» TASK REQUIREMENTS
Output every line of the material exactly, omitting images.

------

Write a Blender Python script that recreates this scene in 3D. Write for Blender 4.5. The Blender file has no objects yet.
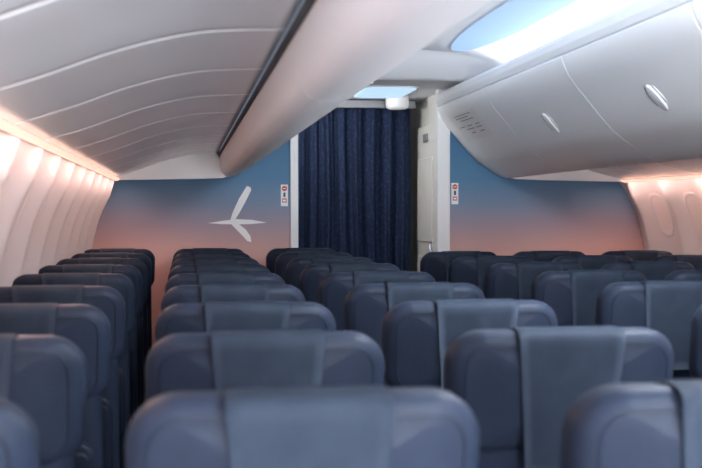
import bpy, bmesh, math, random
from mathutils import Vector, Matrix
random.seed(3)
S = bpy.context.scene
try:
    S.view_settings.view_transform = 'Standard'
    S.view_settings.exposure = .42
except Exception: pass
H = 1.53      # eye height; profile heights are given relative to it
CX = 1.27     # cabin centre line (x)
YW = 8.6      # front partition
YR = -3.0     # rear end

# ---------------------------------------------------------------- materials
def mat(name, col, rough=.5, metal=0, emis=None, es=0, coat=0, spec=.5):
    m = bpy.data.materials.new(name); m.use_nodes = True
    b = m.node_tree.nodes['Principled BSDF']
    b.inputs['Base Color'].default_value = (*col, 1)
    b.inputs['Roughness'].default_value = rough
    b.inputs['Metallic'].default_value = metal
    b.inputs['Coat Weight'].default_value = coat
    b.inputs['Specular IOR Level'].default_value = spec
    if emis:
        b.inputs['Emission Color'].default_value = (*emis, 1)
        b.inputs['Emission Strength'].default_value = es
    return m
def noisy(m, c1, c2, scale, bump=0.0, bscale=None, detail=4):
    nt = m.node_tree; b = nt.nodes['Principled BSDF']
    tc = nt.nodes.new('ShaderNodeTexCoord'); n = nt.nodes.new('ShaderNodeTexNoise')
    n.inputs['Scale'].default_value = scale; n.inputs['Detail'].default_value = detail
    r = nt.nodes.new('ShaderNodeValToRGB')
    r.color_ramp.elements[0].color = (*c1, 1); r.color_ramp.elements[1].color = (*c2, 1)
    r.color_ramp.elements[0].position = .35; r.color_ramp.elements[1].position = .65
    nt.links.new(tc.outputs['Object'], n.inputs['Vector'])
    nt.links.new(n.outputs['Fac'], r.inputs['Fac']); nt.links.new(r.outputs['Color'], b.inputs['Base Color'])
    if bump:
        n2 = nt.nodes.new('ShaderNodeTexNoise'); n2.inputs['Scale'].default_value = bscale or scale
        bp = nt.nodes.new('ShaderNodeBump'); bp.inputs['Strength'].default_value = bump; bp.inputs['Distance'].default_value = .01
        nt.links.new(tc.outputs['Object'], n2.inputs['Vector'])
        nt.links.new(n2.outputs['Fac'], bp.inputs['Height']); nt.links.new(bp.outputs['Normal'], b.inputs['Normal'])
    return m

M_bin = mat('bin_white', (.91, .92, .93), .45)
M_psu = mat('psu_grey', (.90, .92, .94), .24)
M_fascia = mat('fascia', (.82, .83, .85), .4)
M_ceil = mat('ceiling_white', (.84, .86, .90), .6)
M_side = mat('sidewall_cream', (.81, .75, .75), .5)
M_trim = mat('trim_white', (.86, .86, .86), .45)
M_cream = mat('door_cream', (.86, .84, .79), .45)
M_dark = mat('dark_gap', (.07, .07, .075), .7)
M_grey = mat('grey_plastic', (.25, .26, .29), .5)
M_lgrey = mat('light_grey_plastic', (.36, .37, .39), .5)
M_metal = mat('brushed_metal', (.6, .6, .62), .3, 1)
M_leather = noisy(mat('leather', (.04, .05, .075), .48, spec=.15), (.0125, .0185, .034), (.0155, .0225, .041), 14, .12, 180)
M_cover = noisy(mat('headrest_cover', (.1, .13, .18), .6, spec=.15), (.038, .054, .085), (.045, .063, .097), 20, .1, 250)
M_shell = mat('seat_shell', (.010, .015, .028), .45, spec=.15)
M_carpet = noisy(mat('carpet', (.03, .035, .06), .95), (.03, .035, .055), (.055, .06, .09), 60, .3, 200)
M_blue = mat('sky_light', (.10, .16, .26), .7, emis=(.46, .67, 1.0), es=.60, spec=.15)
M_bluel = mat('entry_light', (.12, .2, .3), .6, emis=(.55, .77, 1.0), es=.68)
M_warm = mat('warm_led', (.9, .7, .6), .5, emis=(1, .60, .46), es=.85)
M_pane = mat('window_shade', (.78, .70, .69), .5, emis=(1, .72, .62), es=.04)
M_red = mat('sign_red', (.6, .04, .03), .5)
M_ink = mat('sign_ink', (.03, .03, .04), .5)
M_emb = mat('emblem_white', (.9, .9, .9), .5)

# bulkhead graphic : blue fading into pink (printed decor laminate)
M_wall = mat('decor_laminate', (.2, .2, .3), .55, spec=.3)
nt = M_wall.node_tree; b = nt.nodes['Principled BSDF']
tc = nt.nodes.new('ShaderNodeTexCoord'); sx = nt.nodes.new('ShaderNodeSeparateXYZ')
mr = nt.nodes.new('ShaderNodeMapRange'); cr = nt.nodes.new('ShaderNodeValToRGB')
mr.inputs['From Min'].default_value = H - .40; mr.inputs['From Max'].default_value = H + .50
els = cr.color_ramp.elements
els[0].position = 0; els[0].color = (.70, .39, .34, 1)
els[1].position = 1; els[1].color = (.055, .165, .31, 1)
for p, c in ((.18, (.62, .38, .35)), (.34, (.40, .32, .37)), (.50, (.21, .28, .40)), (.70, (.085, .22, .37))):
    e = els.new(p); e.color = (*c, 1)
nt.links.new(tc.outputs['Object'], sx.inputs[0]); nt.links.new(sx.outputs['Z'], mr.inputs['Value'])
nt.links.new(mr.outputs['Result'], cr.inputs['Fac']); nt.links.new(cr.outputs['Color'], b.inputs['Base Color'])

# curtain : navy weave with a fine pattern
M_curt = mat('curtain_navy', (.012, .02, .06), .85, spec=.2)
nt = M_curt.node_tree; b = nt.nodes['Principled BSDF']
tc = nt.nodes.new('ShaderNodeTexCoord'); vo = nt.nodes.new('ShaderNodeTexVoronoi'); vo.inputs['Scale'].default_value = 34
cr = nt.nodes.new('ShaderNodeValToRGB')
cr.color_ramp.elements[0].color = (.024, .041, .092, 1); cr.color_ramp.elements[1].color = (.012, .021, .053, 1)
cr.color_ramp.elements[0].position = .15; cr.color_ramp.elements[1].position = .5
nt.links.new(tc.outputs['Object'], vo.inputs['Vector']); nt.links.new(vo.outputs['Distance'], cr.inputs['Fac'])
nt.links.new(cr.outputs['Color'], b.inputs['Base Color'])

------

» PROBLEM SOLUTION
Write a Blender Python script that recreates this scene in 3D. Write for Blender 4.5. The Blender file has no objects yet.
import bpy, bmesh, math, random
from mathutils import Vector, Matrix
random.seed(3)
S = bpy.context.scene
try:
    S.view_settings.view_transform = 'Standard'
    S.view_settings.exposure = .42
except Exception: pass
H = 1.53      # eye height; profile heights are given relative to it
CX = 1.27     # cabin centre line (x)
YW = 8.6      # front partition
YR = -3.0     # rear end

# ---------------------------------------------------------------- materials
def mat(name, col, rough=.5, metal=0, emis=None, es=0, coat=0, spec=.5):
    m = bpy.data.materials.new(name); m.use_nodes = True
    b = m.node_tree.nodes['Principled BSDF']
    b.inputs['Base Color'].default_value = (*col, 1)
    b.inputs['Roughness'].default_value = rough
    b.inputs['Metallic'].default_value = metal
    b.inputs['Coat Weight'].default_value = coat
    b.inputs['Specular IOR Level'].default_value = spec
    if emis:
        b.inputs['Emission Color'].default_value = (*emis, 1)
        b.inputs['Emission Strength'].default_value = es
    return m
def noisy(m, c1, c2, scale, bump=0.0, bscale=None, detail=4):
    nt = m.node_tree; b = nt.nodes['Principled BSDF']
    tc = nt.nodes.new('ShaderNodeTexCoord'); n = nt.nodes.new('ShaderNodeTexNoise')
    n.inputs['Scale'].default_value = scale; n.inputs['Detail'].default_value = detail
    r = nt.nodes.new('ShaderNodeValToRGB')
    r.color_ramp.elements[0].color = (*c1, 1); r.color_ramp.elements[1].color = (*c2, 1)
    r.color_ramp.elements[0].position = .35; r.color_ramp.elements[1].position = .65
    nt.links.new(tc.outputs['Object'], n.inputs['Vector'])
    nt.links.new(n.outputs['Fac'], r.inputs['Fac']); nt.links.new(r.outputs['Color'], b.inputs['Base Color'])
    if bump:
        n2 = nt.nodes.new('ShaderNodeTexNoise'); n2.inputs['Scale'].default_value = bscale or scale
        bp = nt.nodes.new('ShaderNodeBump'); bp.inputs['Strength'].default_value = bump; bp.inputs['Distance'].default_value = .01
        nt.links.new(tc.outputs['Object'], n2.inputs['Vector'])
        nt.links.new(n2.outputs['Fac'], bp.inputs['Height']); nt.links.new(bp.outputs['Normal'], b.inputs['Normal'])
    return m

M_bin = mat('bin_white', (.91, .92, .93), .45)
M_psu = mat('psu_grey', (.90, .92, .94), .24)
M_fascia = mat('fascia', (.82, .83, .85), .4)
M_ceil = mat('ceiling_white', (.84, .86, .90), .6)
M_side = mat('sidewall_cream', (.81, .75, .75), .5)
M_trim = mat('trim_white', (.86, .86, .86), .45)
M_cream = mat('door_cream', (.86, .84, .79), .45)
M_dark = mat('dark_gap', (.07, .07, .075), .7)
M_grey = mat('grey_plastic', (.25, .26, .29), .5)
M_lgrey = mat('light_grey_plastic', (.36, .37, .39), .5)
M_metal = mat('brushed_metal', (.6, .6, .62), .3, 1)
M_leather = noisy(mat('leather', (.04, .05, .075), .48, spec=.15), (.0125, .0185, .034), (.0155, .0225, .041), 14, .12, 180)
M_cover = noisy(mat('headrest_cover', (.1, .13, .18), .6, spec=.15), (.038, .054, .085), (.045, .063, .097), 20, .1, 250)
M_shell = mat('seat_shell', (.010, .015, .028), .45, spec=.15)
M_carpet = noisy(mat('carpet', (.03, .035, .06), .95), (.03, .035, .055), (.055, .06, .09), 60, .3, 200)
M_blue = mat('sky_light', (.10, .16, .26), .7, emis=(.46, .67, 1.0), es=.60, spec=.15)
M_bluel = mat('entry_light', (.12, .2, .3), .6, emis=(.55, .77, 1.0), es=.68)
M_warm = mat('warm_led', (.9, .7, .6), .5, emis=(1, .60, .46), es=.85)
M_pane = mat('window_shade', (.78, .70, .69), .5, emis=(1, .72, .62), es=.04)
M_red = mat('sign_red', (.6, .04, .03), .5)
M_ink = mat('sign_ink', (.03, .03, .04), .5)
M_emb = mat('emblem_white', (.9, .9, .9), .5)

# bulkhead graphic : blue fading into pink (printed decor laminate)
M_wall = mat('decor_laminate', (.2, .2, .3), .55, spec=.3)
nt = M_wall.node_tree; b = nt.nodes['Principled BSDF']
tc = nt.nodes.new('ShaderNodeTexCoord'); sx = nt.nodes.new('ShaderNodeSeparateXYZ')
mr = nt.nodes.new('ShaderNodeMapRange'); cr = nt.nodes.new('ShaderNodeValToRGB')
mr.inputs['From Min'].default_value = H - .40; mr.inputs['From Max'].default_value = H + .50
els = cr.color_ramp.elements
els[0].position = 0; els[0].color = (.70, .39, .34, 1)
els[1].position = 1; els[1].color = (.055, .165, .31, 1)
for p, c in ((.18, (.62, .38, .35)), (.34, (.40, .32, .37)), (.50, (.21, .28, .40)), (.70, (.085, .22, .37))):
    e = els.new(p); e.color = (*c, 1)
nt.links.new(tc.outputs['Object'], sx.inputs[0]); nt.links.new(sx.outputs['Z'], mr.inputs['Value'])
nt.links.new(mr.outputs['Result'], cr.inputs['Fac']); nt.links.new(cr.outputs['Color'], b.inputs['Base Color'])

# curtain : navy weave with a fine pattern
M_curt = mat('curtain_navy', (.012, .02, .06), .85, spec=.2)
nt = M_curt.node_tree; b = nt.nodes['Principled BSDF']
tc = nt.nodes.new('ShaderNodeTexCoord'); vo = nt.nodes.new('ShaderNodeTexVoronoi'); vo.inputs['Scale'].default_value = 34
cr = nt.nodes.new('ShaderNodeValToRGB')
cr.color_ramp.elements[0].color = (.024, .041, .092, 1); cr.color_ramp.elements[1].color = (.012, .021, .053, 1)
cr.color_ramp.elements[0].position = .15; cr.color_ramp.elements[1].position = .5
nt.links.new(tc.outputs['Object'], vo.inputs['Vector']); nt.links.new(vo.outputs['Distance'], cr.inputs['Fac'])
nt.links.new(cr.outputs['Color'], b.inputs['Base Color'])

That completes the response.